Supplied material -
########
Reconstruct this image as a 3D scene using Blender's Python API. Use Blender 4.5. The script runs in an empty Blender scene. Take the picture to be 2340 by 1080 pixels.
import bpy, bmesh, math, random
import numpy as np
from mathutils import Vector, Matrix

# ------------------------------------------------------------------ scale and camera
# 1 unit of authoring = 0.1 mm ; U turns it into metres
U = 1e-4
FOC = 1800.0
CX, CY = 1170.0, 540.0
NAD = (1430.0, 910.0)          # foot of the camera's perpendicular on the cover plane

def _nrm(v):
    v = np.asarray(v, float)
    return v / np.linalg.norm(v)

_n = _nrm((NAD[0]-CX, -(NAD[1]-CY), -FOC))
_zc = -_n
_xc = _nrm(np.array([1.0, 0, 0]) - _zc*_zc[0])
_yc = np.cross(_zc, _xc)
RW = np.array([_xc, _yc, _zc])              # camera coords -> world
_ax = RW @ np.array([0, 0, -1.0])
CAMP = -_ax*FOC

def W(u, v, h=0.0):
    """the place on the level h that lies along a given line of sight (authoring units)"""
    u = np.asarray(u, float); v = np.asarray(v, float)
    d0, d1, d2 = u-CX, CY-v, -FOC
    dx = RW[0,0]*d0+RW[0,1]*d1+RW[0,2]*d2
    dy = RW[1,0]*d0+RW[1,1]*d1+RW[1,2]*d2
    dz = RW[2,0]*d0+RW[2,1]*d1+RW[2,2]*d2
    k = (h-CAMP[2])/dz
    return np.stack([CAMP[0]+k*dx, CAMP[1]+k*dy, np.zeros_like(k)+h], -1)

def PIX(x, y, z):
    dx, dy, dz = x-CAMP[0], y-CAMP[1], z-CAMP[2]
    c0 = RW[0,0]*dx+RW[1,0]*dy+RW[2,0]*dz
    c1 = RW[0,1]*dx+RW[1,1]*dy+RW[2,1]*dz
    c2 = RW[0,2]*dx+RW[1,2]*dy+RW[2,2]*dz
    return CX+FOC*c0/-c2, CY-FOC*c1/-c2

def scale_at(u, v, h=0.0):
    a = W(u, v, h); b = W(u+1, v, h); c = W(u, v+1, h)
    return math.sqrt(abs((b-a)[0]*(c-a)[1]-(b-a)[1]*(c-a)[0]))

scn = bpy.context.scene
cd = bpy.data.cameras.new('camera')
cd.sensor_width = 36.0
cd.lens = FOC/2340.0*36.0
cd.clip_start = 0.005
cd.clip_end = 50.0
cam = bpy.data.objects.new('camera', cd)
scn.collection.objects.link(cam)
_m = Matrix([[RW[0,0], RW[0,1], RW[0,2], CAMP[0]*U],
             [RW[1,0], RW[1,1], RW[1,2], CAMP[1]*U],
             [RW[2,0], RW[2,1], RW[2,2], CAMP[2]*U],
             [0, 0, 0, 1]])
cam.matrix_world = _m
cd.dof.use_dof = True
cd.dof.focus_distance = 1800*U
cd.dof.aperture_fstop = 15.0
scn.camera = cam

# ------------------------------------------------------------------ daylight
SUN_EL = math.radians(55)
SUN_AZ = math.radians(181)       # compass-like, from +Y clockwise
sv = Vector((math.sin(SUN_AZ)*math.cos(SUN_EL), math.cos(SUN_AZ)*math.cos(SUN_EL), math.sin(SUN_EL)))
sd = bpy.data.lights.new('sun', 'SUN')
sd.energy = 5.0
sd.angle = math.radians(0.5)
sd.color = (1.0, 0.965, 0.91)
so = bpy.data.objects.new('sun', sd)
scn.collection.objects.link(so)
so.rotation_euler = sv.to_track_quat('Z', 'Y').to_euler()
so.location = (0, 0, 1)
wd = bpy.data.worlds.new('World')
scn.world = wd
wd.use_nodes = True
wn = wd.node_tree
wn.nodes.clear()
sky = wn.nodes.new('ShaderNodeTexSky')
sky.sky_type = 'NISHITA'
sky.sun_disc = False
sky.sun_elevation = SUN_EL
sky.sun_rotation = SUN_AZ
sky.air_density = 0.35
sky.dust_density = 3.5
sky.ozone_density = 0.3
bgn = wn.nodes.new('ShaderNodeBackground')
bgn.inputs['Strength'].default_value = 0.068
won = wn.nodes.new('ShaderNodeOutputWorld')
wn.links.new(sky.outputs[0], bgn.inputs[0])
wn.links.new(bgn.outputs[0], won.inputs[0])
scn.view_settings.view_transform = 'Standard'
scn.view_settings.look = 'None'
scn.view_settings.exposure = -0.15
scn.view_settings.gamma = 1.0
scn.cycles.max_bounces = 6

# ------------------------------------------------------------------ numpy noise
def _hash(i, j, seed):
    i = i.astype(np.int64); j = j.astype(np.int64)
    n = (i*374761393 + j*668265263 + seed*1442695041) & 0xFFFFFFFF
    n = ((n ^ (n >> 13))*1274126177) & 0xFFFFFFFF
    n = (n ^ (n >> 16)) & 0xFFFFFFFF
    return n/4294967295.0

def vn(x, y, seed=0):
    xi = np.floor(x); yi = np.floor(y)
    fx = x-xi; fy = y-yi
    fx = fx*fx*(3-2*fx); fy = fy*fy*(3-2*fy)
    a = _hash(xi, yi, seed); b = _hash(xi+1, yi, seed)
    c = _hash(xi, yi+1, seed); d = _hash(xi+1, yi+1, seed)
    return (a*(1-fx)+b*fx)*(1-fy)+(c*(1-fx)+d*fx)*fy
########
The request - Of the lines above, copy each that contains "scene".

Response -
Reconstruct this image as a 3D scene using Blender's Python API. Use Blender 4.5. The script runs in an empty Blender scene. Take the picture to be 2340 by 1080 pixels.
scn = bpy.context.scene